For those keeping count that’s:

2 multi apples
Multi pear
Santa Rosa plum
2 apricot
3 peaches
Nectarine
Cherry
Chocolate persimmon
Tangerine
Blood orange
Orange
Lemon
Grapefruit
Calamondin
2 pluot
Pluerry
And now one happy tri peach plum mix…

I hope it survives.

Now, what should I graft onto it so we finally get a little variety around here?

Sprouted

I got home last night around midnight and the temperature was a balmy 50 degrees Fahrenheit. And the sprouts appreciate it very much.

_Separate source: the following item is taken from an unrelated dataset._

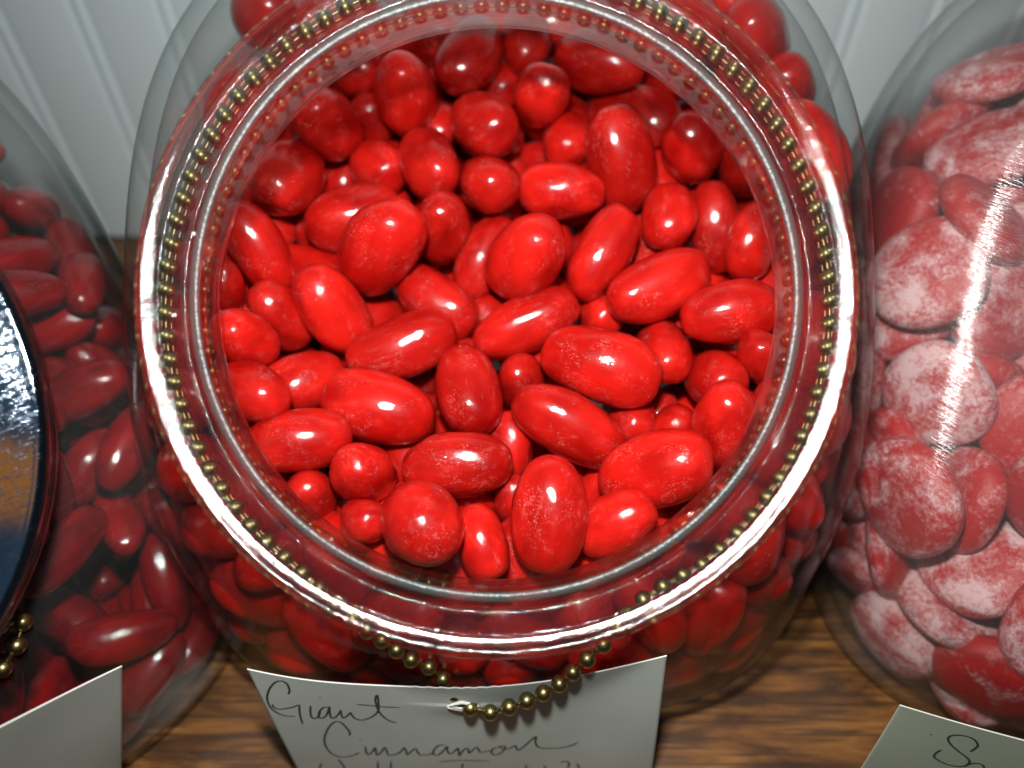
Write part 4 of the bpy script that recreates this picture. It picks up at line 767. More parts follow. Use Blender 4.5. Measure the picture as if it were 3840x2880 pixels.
(0.0278,-0.0968,0.0233,0.716,-0.173,-0.118,-0.666,0.0319,0.0112,'sugared red disc hidden far back in the right jar'),
(-0.0895,0.0252,0.0225,0.018,-0.071,0.081,0.994,0.0290,0.0115,'sugared red disc hidden far back in the right jar'),
(0.0376,0.0157,0.0614,0.435,-0.555,-0.615,-0.354,0.0339,0.0115,'sugared red disc hidden far back in the right jar'),
(-0.0879,-0.0456,0.0219,0.037,0.168,0.042,-0.984,0.0289,0.0121,'sugared red disc in the right jar, leftmost, third row up'),
(-0.0678,0.0259,0.1256,0.140,-0.460,-0.339,-0.808,0.0337,0.0116,'sugared red disc in the right jar, fifth from left, tenth row up'),
(0.0163,-0.1044,0.0339,0.720,-0.004,0.035,-0.693,0.0344,0.0112,'sugared red disc hidden far back in the right jar'),
(-0.0544,-0.0984,0.0334,0.579,-0.024,0.049,-0.814,0.0313,0.0119,'sugared red disc in the right jar, second from left, lowest row'),
(-0.0693,-0.064,0.0681,0.022,-0.056,-0.147,-0.987,0.0289,0.0114,'sugared red disc in the right jar, fourth from left, fourth row up'),
(-0.0311,0.0459,0.1268,0.052,0.393,0.068,-0.916,0.0328,0.0112,'sugared red disc hidden far back in the right jar'),
(0.0011,-0.0953,0.0821,0.718,-0.011,0.218,-0.661,0.0289,0.0116,'sugared red disc hidden far back in the right jar'),
(-0.0448,-0.0957,0.0586,0.601,-0.247,-0.094,-0.754,0.0334,0.0113,'sugared red disc in the right jar, rightmost, second row up'),
(-0.0932,-0.0207,0.0678,0.045,0.013,0.002,-0.999,0.0305,0.0116,'sugared red disc in the right jar, leftmost, sixth row up'),
(0.0007,0.04,0.0561,0.678,-0.205,-0.273,-0.651,0.0300,0.0111,'sugared red disc hidden far back in the right jar'),
(-0.0679,-0.0556,0.0225,0.134,-0.027,0.835,0.533,0.0303,0.0116,'sugared red disc in the right jar, fifth from left, third row up'),
(0.0114,0.0612,0.1398,0.669,0.109,-0.416,0.606,0.0342,0.0114,'sugared red disc hidden far back in the right jar'),
(-0.0208,-0.049,0.0721,0.780,0.165,-0.111,0.593,0.0338,0.0121,'sugared red disc hidden far back in the right jar'),
(-0.0487,-0.0235,0.0558,0.336,0.137,-0.017,-0.932,0.0298,0.0121,'sugared red disc hidden far back in the right jar'),
(0.0263,-0.0716,0.0759,0.892,-0.078,-0.241,-0.376,0.0303,0.0115,'sugared red disc hidden far back in the right jar'),
(0.0177,0.0164,0.1264,0.675,-0.310,-0.386,-0.546,0.0336,0.0116,'sugared red disc hidden far back in the right jar'),
(-0.0017,-0.0993,0.0276,0.843,-0.130,0.119,-0.509,0.0343,0.0126,'sugared red disc hidden far back in the right jar'),
(-0.0901,0.0465,0.0784,0.103,-0.035,-0.016,0.994,0.0323,0.0121,'sugared red disc in the right jar, leftmost, ninth row up'),
(-0.0015,0.0583,0.112,0.037,0.496,0.065,-0.865,0.0288,0.0111,'sugared red disc hidden far back in the right jar'),
(0.0155,-0.0793,0.0643,0.932,-0.056,-0.324,-0.154,0.0285,0.0126,'sugared red disc hidden far back in the right jar'),
(-0.0637,-0.0261,0.0459,0.775,-0.144,-0.411,0.459,0.0334,0.0123,'sugared red disc in the right jar, fifth from left, fifth row up'),
(-0.0007,0.092,0.104,0.647,0.155,0.035,0.746,0.0307,0.0116,'sugared red disc hidden far back in the right jar'),
(-0.0302,-0.0888,0.0937,0.233,-0.872,-0.398,-0.163,0.0325,0.0126,'sugared red disc hidden far back in the right jar'),
(-0.0441,-0.0606,0.064,0.410,-0.543,-0.039,0.732,0.0291,0.0125,'sugared red disc in the right jar, fifth from left, fourth row up'),
(0.0337,-0.0088,0.0955,0.529,0.052,0.070,-0.844,0.0292,0.0114,'sugared red disc hidden far back in the right jar'),
(-0.0635,-0.017,0.0996,0.462,-0.331,0.094,0.818,0.0318,0.0113,'sugared red disc in the right jar, rightmost, seventh row up'),
(-0.0815,0.0721,0.0722,0.230,0.077,-0.083,0.967,0.0300,0.0124,'sugared red disc in the right jar, second from left, ninth row up'),
(0.0119,0.0158,0.1141,0.491,-0.515,0.418,0.564,0.0333,0.0119,'sugared red disc hidden far back in the right jar'),
(-0.0921,-0.0432,0.0507,0.026,0.042,-0.100,-0.994,0.0336,0.0124,'sugared red disc in the right jar, second from left, fourth row up'),
(0.0639,0.0632,0.0856,0.434,-0.277,-0.119,-0.849,0.0332,0.0113,'sugared red disc hidden far back in the right jar'),
(-0.0102,0.021,0.0892,0.419,0.524,-0.197,0.714,0.0342,0.0117,'sugared red disc hidden far back in the right jar'),
(-0.0547,0.0646,0.0945,0.090,-0.143,0.087,0.982,0.0344,0.0114,'sugared red disc hidden far back in the right jar'),
(0.0034,0.0488,0.1306,0.813,-0.021,0.013,-0.582,0.0320,0.0119,'sugared red disc hidden far back in the right jar'),
(-0.068,0.0711,0.1045,0.197,-0.084,0.016,0.977,0.0290,0.0126,'sugared red disc in the right jar, third from left, tenth row up'),
(-0.0786,0.0412,0.0462,0.114,0.311,0.075,-0.941,0.0308,0.0110,'sugared red disc in the right jar, third from left, eighth row up'),
(-0.0528,-0.0746,0.0842,0.823,0.408,0.174,0.355,0.0310,0.0113,'sugared red disc in the right jar, rightmost, fourth row up'),
(-0.0662,-0.0813,0.0398,0.314,0.517,0.238,-0.760,0.0300,0.0115,'sugared red disc in the right jar, third from left, second row up'),
(0.0167,-0.0032,0.1025,0.866,0.177,0.198,-0.423,0.0343,0.0113,'sugared red disc hidden far back in the right jar'),
(0.0202,-0.079,0.1036,0.088,-0.666,-0.496,-0.550,0.0296,0.0121,'sugared red disc hidden far back in the right jar'),
(-0.0499,-0.0895,0.0179,0.593,-0.335,0.471,0.560,0.0309,0.0123,'sugared red disc in the right jar, leftmost, lowest row'),
(0.0275,-0.0899,0.0753,0.735,0.094,-0.082,-0.667,0.0325,0.0112,'sugared red disc hidden far back in the right jar'),
(-0.0084,-0.0194,0.0558,0.597,0.180,0.742,-0.246,0.0285,0.0114,'sugared red disc hidden far back in the right jar'),
(-0.0562,-0.0652,0.0376,0.707,0.349,-0.278,0.549,0.0346,0.0124,'sugared red disc in the right jar, sixth from left, third row up'),
(-0.0332,-0.0672,0.0731,0.899,0.093,-0.222,-0.366,0.0306,0.0120,'sugared red disc hidden far back in the right jar'),
(-0.035,-0.0861,0.0246,0.417,-0.223,0.675,0.567,0.0288,0.0115,'sugared red disc hidden far back in the right jar'),
(-0.0132,0.0418,0.1149,0.237,-0.083,-0.062,-0.966,0.0292,0.0124,'sugared red disc hidden far back in the right jar'),
(-0.0091,-0.0882,0.0365,0.782,0.282,0.303,-0.466,0.0313,0.0121,'sugared red disc hidden far back in the right jar'),
(0.0087,-0.0083,0.0767,0.108,0.243,0.027,-0.964,0.0341,0.0115,'sugared red disc hidden far back in the right jar'),
(0.0319,-0.0402,0.0549,0.883,-0.108,-0.129,-0.437,0.0343,0.0110,'sugared red disc hidden far back in the right jar'),
(-0.0664,0.0492,0.1379,0.204,0.484,-0.081,0.847,0.0321,0.0112,'sugared red disc in the right jar, leftmost, eleventh row up'),
(-0.0438,0.0165,0.1213,0.779,-0.297,-0.172,-0.524,0.0290,0.0125,'sugared red disc hidden far back in the right jar'),
(-0.0862,-0.0002,0.0319,0.118,-0.138,0.059,-0.982,0.0336,0.0111,'sugared red disc hidden far back in the right jar'),
(0.0562,0.0214,0.0925,0.439,0.348,-0.711,0.425,0.0288,0.0114,'sugared red disc hidden far back in the right jar'),
(0.0587,0.0461,0.0767,0.424,0.364,0.207,-0.803,0.0321,0.0111,'sugared red disc hidden far back in the right jar'),
(-0.05,-0.0639,0.0471,0.638,0.030,0.640,-0.426,0.0294,0.0124,'sugared red disc hidden far back in the right jar'),
(0.0446,-0.101,0.0362,0.755,-0.129,0.098,-0.636,0.0290,0.0119,'sugared red disc hidden far back in the right jar'),
(-0.0631,0.0241,0.1085,0.612,0.300,0.305,-0.665,0.0335,0.0112,'sugared red disc in the right jar, ninth from left, ninth row up'),
(-0.0449,0.0116,0.0869,0.741,0.125,0.644,-0.148,0.0333,0.0115,'sugared red disc hidden far back in the right jar'),
(-0.0861,-0.0158,0.1077,0.249,-0.351,-0.061,-0.901,0.0317,0.0124,'sugared red disc in the right jar, rightmost, eighth row up'),
(0.0328,0.0304,0.1209,0.704,-0.068,0.181,0.683,0.0337,0.0118,'sugared red disc hidden far back in the right jar'),
(-0.0874,0.0247,0.05,0.171,-0.097,0.007,-0.980,0.0328,0.0121,'sugared red disc in the right jar, second from left, eighth row up'),
(0.0033,0.0359,0.1394,0.768,0.075,-0.346,-0.533,0.0291,0.0111,'sugared red disc hidden far back in the right jar'),
(-0.0164,-0.0761,0.0608,0.593,0.229,0.500,-0.588,0.0296,0.0113,'sugared red disc hidden far back in the right jar'),
(0.0333,0.0104,0.0802,0.927,0.037,0.226,-0.298,0.0297,0.0123,'sugared red disc hidden far back in the right jar'),
(0.0237,-0.0969,0.05,0.709,-0.088,0.027,-0.699,0.0307,0.0116,'sugared red disc hidden far back in the right jar'),
(-0.0551,0.0693,0.0517,0.851,-0.104,0.042,-0.513,0.0328,0.0116,'sugared red disc hidden far back in the right jar'),
(-0.0813,0.0593,0.0981,0.144,-0.147,-0.020,0.979,0.0328,0.0115,'sugared red disc in the right jar, leftmost, tenth row up'),
(-0.0048,0.0678,0.1449,0.505,0.448,-0.139,0.725,0.0315,0.0125,'sugared red disc hidden far back in the right jar'),
(-0.0586,-0.0743,0.0285,0.555,-0.434,0.587,0.398,0.0302,0.0115,'sugared red disc in the right jar, second from left, second row up'),
(-0.0914,0.0042,0.0537,0.016,-0.012,0.028,-0.999,0.0343,0.0123,'sugared red disc hidden far back in the right jar'),
(-0.0176,0.0177,0.1226,0.514,-0.500,-0.165,-0.677,0.0313,0.0123,'sugared red disc hidden far back in the right jar'),
(-0.0292,-0.1025,0.024,0.670,0.072,0.045,-0.737,0.0327,0.0114,'sugared red disc in the right jar, rightmost, lowest row'),
],
}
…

Tulips are just poking through the ground here, as is the asparagus. Tomatoes (mortgage lifter, German orange strawberry, romanesco, brandywine) have eagerly sprung forth and been individually potted. Okra, cucumbers, a few peppers, broccoli, fennel, lettuce, spinach, yarrow, and beans have made an appearance.

Some new-to-me varieties have yet to sprout like romanesco broccoli, and celeriac… But I expect them to show in few days.

The direct sown radishes, carrots, and turnips are off to a good start, though some seem to be slow. The aquaponic lettuce keeps on giving, we’ve eaten fresh salad most days this week.

I finally found out why Burpee listed mid February as the last frost date. They like to sell plants and give the 50% last frost date… Knocking on wood, I
feel pretty good about our chances, and scared for the babies.